In France, over 450 film festivals are organized every year. Yet only a handful of them enjoy sustained public support. The majority operate on modest budgets, sometimes under 100,000 euros, far from the standards required to stage an ambitious event. Expenses are rising – security, fees, logistics, digital ticketing – while public funding is dwindling. Against this backdrop, the imbalance between “heritage” festivals and emerging or Afro-diasporic festivals is widening, to the point of suffocation.

African film festivals in France operate in this gray area between symbolic recognition and political invisibility. Yet events such as the Nollywood Film Festival Paris, L’Afrique Fait Son Cinéma, Africlap and Clap Noir play an essential role in discovering talent from the continent and the diaspora, building cultural bridges between Africa and Europe, and contributing to the diversity of imaginary worlds in France. But these festivals suffer from a triple glass ceiling: unequal access to public funding, often peripheral or precarious screening venues, and an identity assignment that hinders their universality. All too often, they are perceived as community initiatives, even though their content is aimed at everyone.

The Nollywood Film Festival Paris, for example, promotes one of the world’s most dynamic Nigerian industries. It attracts loyal audiences, mobilizes producers and distributors, and shows that African stories can resonate far beyond the diaspora. And yet, despite its impact, it is struggling to achieve institutional recognition equivalent to that of more “legitimate” festivals, by traditional standards.

And yet, these festivals are strategic spaces. They are places of transmission, gentle diplomacy, training and visibility. Every screening is a political act. Every debate, a space for the construction of alternative narratives. Every edition maintained, a victory against erasure. The end of the Champs-Élysées Film Festival is a wake-up call for all players in the sector. But for African festivals in France, this threat hovers permanently in the air, amid general indifference.

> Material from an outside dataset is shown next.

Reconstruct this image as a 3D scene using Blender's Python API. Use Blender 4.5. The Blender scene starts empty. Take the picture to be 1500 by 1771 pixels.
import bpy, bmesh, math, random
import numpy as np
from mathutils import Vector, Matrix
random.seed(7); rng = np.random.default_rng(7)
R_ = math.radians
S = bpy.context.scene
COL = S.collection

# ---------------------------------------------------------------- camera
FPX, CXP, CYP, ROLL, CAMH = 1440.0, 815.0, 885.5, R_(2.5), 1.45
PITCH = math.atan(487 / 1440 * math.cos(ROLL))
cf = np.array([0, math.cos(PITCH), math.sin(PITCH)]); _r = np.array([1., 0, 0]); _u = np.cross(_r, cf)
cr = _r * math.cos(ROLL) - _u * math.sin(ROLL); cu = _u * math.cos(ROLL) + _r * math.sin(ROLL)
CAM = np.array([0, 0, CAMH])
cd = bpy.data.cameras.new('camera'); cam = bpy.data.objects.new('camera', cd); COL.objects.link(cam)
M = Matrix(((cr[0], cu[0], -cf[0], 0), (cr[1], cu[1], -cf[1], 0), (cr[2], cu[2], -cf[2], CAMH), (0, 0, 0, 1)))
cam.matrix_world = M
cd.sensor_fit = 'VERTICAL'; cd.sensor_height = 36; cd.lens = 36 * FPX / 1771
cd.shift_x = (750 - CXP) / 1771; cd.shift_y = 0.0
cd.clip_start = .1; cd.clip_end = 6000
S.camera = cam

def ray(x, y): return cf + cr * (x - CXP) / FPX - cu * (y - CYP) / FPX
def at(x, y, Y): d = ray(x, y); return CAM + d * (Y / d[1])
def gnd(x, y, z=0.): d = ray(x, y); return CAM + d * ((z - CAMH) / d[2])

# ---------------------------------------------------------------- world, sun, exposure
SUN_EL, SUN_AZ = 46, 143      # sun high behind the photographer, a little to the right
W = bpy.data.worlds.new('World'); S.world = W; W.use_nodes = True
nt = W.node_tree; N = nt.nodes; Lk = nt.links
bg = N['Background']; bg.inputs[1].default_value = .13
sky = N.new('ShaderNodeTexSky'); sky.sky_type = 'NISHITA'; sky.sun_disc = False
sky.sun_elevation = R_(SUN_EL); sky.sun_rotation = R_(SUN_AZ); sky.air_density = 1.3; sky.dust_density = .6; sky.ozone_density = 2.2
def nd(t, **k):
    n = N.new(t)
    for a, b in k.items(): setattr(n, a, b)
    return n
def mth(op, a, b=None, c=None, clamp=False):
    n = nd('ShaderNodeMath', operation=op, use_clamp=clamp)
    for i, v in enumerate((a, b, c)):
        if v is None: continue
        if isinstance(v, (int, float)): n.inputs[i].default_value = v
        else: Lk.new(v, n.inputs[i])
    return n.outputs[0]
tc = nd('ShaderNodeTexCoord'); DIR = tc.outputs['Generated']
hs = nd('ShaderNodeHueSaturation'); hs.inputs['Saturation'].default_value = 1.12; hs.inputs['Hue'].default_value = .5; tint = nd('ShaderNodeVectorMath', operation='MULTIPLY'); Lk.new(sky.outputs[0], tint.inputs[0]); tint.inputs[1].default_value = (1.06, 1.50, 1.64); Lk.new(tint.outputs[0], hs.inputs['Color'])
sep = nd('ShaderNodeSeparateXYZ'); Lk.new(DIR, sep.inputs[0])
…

Faced with these challenges, another mutation is taking place: the entry of artificial intelligence into the creation and distribution chain. For festivals with limited resources, AI can be a valuable resource. Automated creation of visuals, instantaneous translation of subtitles, communication assistance, moderation of hybrid events… these are just some of the uses already underway. While AI cannot replace the curatorial eye or artistic sensitivity, it can help to lighten time-consuming workloads, optimize the visibility of programming, and open up new immersive formats. But cultural players still need to make these tools their own, without losing their soul.

The future of African film festivals in France will depend not only on their ability to adapt, but also on the commitment of institutions to rethink their model. It’s time to recognize these spaces as levers of cultural diplomacy, poles of the creative economy and places of transcontinental training. This requires specific funding, editorial recognition, easier access to prestigious venues, and closer cooperation with African institutions, the Francophonie and diasporas. CEMAC, the African Union and individual member countries have a strategic role to play here.

Because when a festival dies out, it’s not just films that are lost. It’s voices, perspectives and possible futures that are lost. But when a festival persists, despite the obstacles, it becomes more than a cultural event: it becomes an act of resistance. In a world saturated with standardized images, independent African cinema, projected on French screens, is a breath of fresh air, a gentle insubordination, an invitation to think differently.

And it is precisely for this reason that it must be protected, supported and celebrated.